President Donald Trump’s call for Republicans to “nationalize the voting” on Dan Bongino’s right-wing podcast Monday is an unworkable authoritarian fantasy. But it still matters because the way Trump thinks out loud about election interference still functions as a damaging radio signal to his allies and opponents.
On the podcast, which Bongino has returned to hosting after his tortured stint as deputy director of the FBI, Trump tossed out new dangerous ideas regarding U.S. elections. Trump fired off a mendacious rant inspired by the “Great Replacement” theory — which holds that non-“native” migrants are replacing white populations in Europe and America — but with his own twist: that those migrants were “brought” into the U.S. to “vote illegally.” Trump said, “It’s amazing that the Republicans aren’t tougher on it. The Republicans should say, ‘We want to take over, we should take over the voting in at least, many, 15 places.’ The Republicans ought to nationalize the voting. We have states that are so crooked.”

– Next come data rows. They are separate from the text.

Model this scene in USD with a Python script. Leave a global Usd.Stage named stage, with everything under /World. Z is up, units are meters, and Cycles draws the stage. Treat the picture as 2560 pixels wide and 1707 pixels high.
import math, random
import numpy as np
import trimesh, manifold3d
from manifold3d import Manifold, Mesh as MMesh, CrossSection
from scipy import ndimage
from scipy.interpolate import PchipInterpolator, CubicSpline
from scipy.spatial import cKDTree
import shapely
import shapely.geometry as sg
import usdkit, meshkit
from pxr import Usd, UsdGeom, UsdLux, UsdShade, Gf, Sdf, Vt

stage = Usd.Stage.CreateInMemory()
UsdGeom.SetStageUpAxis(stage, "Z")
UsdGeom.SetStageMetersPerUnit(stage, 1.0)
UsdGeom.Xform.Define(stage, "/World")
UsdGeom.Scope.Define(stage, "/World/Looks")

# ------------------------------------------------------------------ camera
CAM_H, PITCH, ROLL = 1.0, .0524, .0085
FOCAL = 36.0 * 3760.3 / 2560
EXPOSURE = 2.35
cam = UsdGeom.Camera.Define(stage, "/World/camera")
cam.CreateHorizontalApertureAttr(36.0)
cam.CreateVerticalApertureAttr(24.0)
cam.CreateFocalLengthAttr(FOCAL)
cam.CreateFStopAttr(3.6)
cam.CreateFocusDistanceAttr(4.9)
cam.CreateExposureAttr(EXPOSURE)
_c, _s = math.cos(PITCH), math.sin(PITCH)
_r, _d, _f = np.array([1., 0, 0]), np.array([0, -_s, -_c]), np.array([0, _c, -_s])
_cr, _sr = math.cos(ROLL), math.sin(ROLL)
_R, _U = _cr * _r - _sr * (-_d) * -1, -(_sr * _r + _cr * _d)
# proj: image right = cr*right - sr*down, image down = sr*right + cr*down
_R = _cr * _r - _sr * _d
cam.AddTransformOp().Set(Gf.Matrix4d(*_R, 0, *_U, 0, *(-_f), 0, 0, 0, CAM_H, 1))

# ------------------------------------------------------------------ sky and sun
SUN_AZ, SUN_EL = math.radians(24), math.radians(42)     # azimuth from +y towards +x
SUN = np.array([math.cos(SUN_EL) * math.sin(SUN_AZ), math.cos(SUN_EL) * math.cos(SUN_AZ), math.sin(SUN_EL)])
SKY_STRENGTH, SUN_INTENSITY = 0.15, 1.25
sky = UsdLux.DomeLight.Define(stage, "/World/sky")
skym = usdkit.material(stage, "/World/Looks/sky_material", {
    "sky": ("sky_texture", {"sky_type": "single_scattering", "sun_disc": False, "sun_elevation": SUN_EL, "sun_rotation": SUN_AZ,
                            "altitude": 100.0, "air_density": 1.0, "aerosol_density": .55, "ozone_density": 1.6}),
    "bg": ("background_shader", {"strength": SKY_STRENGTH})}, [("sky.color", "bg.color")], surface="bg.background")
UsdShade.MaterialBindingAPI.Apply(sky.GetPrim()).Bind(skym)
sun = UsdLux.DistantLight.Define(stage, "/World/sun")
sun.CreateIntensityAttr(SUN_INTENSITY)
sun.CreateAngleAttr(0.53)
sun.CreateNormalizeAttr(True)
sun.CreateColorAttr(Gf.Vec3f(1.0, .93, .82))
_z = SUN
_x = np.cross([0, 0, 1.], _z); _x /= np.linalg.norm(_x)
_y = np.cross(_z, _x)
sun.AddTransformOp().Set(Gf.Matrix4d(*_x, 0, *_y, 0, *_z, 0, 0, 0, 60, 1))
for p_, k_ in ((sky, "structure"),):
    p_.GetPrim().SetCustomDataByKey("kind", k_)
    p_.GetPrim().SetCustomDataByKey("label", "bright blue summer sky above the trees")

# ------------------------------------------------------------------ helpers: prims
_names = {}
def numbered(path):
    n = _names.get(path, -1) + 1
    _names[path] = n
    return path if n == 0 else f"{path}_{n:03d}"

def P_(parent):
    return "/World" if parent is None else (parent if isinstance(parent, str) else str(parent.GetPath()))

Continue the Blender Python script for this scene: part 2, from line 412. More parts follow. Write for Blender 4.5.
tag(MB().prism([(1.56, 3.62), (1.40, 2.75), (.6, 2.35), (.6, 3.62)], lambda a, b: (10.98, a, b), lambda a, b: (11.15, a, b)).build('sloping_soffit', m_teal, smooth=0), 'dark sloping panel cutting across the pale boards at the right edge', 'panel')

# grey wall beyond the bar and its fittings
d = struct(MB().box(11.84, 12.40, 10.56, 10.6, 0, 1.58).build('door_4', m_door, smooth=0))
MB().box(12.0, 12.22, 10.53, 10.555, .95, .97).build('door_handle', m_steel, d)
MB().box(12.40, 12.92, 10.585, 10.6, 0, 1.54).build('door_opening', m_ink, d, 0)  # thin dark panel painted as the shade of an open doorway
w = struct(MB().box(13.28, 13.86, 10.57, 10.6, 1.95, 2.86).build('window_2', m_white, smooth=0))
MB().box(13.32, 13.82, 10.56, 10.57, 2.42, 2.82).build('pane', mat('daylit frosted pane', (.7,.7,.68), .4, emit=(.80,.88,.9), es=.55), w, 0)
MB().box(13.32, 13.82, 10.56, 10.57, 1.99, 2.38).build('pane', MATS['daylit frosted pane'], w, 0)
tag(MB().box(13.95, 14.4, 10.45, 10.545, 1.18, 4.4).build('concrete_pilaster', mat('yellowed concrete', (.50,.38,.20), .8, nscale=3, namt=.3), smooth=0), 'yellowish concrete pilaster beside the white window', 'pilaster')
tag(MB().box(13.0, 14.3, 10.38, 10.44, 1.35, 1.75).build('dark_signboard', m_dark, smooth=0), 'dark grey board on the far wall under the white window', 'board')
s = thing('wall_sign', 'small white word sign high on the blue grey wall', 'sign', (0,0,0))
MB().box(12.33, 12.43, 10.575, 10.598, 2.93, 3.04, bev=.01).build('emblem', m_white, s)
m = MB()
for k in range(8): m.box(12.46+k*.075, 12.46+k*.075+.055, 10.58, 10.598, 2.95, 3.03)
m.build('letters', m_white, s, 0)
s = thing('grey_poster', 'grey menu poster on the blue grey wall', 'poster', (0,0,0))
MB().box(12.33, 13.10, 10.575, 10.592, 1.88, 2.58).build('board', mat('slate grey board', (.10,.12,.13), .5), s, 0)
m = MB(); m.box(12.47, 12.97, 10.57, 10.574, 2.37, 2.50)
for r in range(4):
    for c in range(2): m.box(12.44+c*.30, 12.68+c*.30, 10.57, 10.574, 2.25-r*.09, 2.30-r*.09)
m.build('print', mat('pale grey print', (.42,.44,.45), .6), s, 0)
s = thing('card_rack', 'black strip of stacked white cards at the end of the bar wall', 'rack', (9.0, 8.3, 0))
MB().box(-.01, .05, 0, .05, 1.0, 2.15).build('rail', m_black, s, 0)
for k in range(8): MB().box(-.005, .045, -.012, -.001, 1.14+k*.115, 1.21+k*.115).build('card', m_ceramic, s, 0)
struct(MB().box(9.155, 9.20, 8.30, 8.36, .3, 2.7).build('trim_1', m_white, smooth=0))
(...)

Trump’s latest comments follow his remarks that sometimes a country “needs a dictator.”
Nationalizing elections would plainly run afoul of the most basic rules and norms of the U.S. electoral system. As The Washington Post notes, “Under the Constitution, the ‘Times, Places and Manner’ of holding elections are determined by each state, not the federal government. Congress has the power to set election rules, but the Constitution does not give the president any role on that subject.” David Becker, executive director of the Center for Election Innovation & Research, told CNN, “The founders, when they drafted the Constitution, were very concerned about an unscrupulous executive trying to seize power through seizing the mechanics of an election.”
(The White House said Tuesday that Trump meant to refer to a national voter ID law, though his language did not in fact reflect that idea. Even a national voter ID law is, in the words of Sean Morales-Doyle, the director of voting rights at the Brennan Center for Justice, “a solution in search of a problem that will unfortunately disenfranchise millions of Americans,” because it creates unnecessary paperwork hurdles to voting in a secure system.)
It’s doubtful a critical mass of Republicans in Congress would try to — or at least prevail in trying to — alter who has the authority to run elections. But Trump’s language still matters. He ceaselessly spitballs about different gambits designed to destroy the public’s confidence in the election system and to justify an authoritarian seizure of power. And his constant attempts to sow distrust in that system have a cumulative effect.
Trump’s latest comments follow his remarks that sometimes a country “needs a dictator” and that he deserves a third term. And it comes as he’s already taken concrete steps to undermine confidence in the electoral system. Last week, FBI agents seized voting records from the 2020 election at an election center in Fulton County, Georgia, raising the possibility that Trump will try to manufacture new “evidence” supporting the lie that the 2020 election was rigged against him.
Trump’s allies will take note of his agenda to flood the zone with anti-democratic ploys. Within the administration, his yes-men know that they will gain the confidence of their boss if they come up with some newfangled scheme to make past or future elections look rigged.
Trump’s radicalized Immigration and Customs Enforcement agents are being trained potentially to intimidate or repress voters under the banner of election security. Outside the administration, militant networks and hardcore MAGA activists may also do their part to cast doubt on any result that looks bad for the GOP in the midterms or in 2028.
The damage Trump has already caused isn’t confined to one party. I hear friends on the left expressing fear that Trump will simply cancel the midterm elections. Again, he cannot do that. But having to constantly wonder whether his schemes could work or whether there will be a trustworthy election is itself a legitimacy crisis that can do irreparable damage to democracy.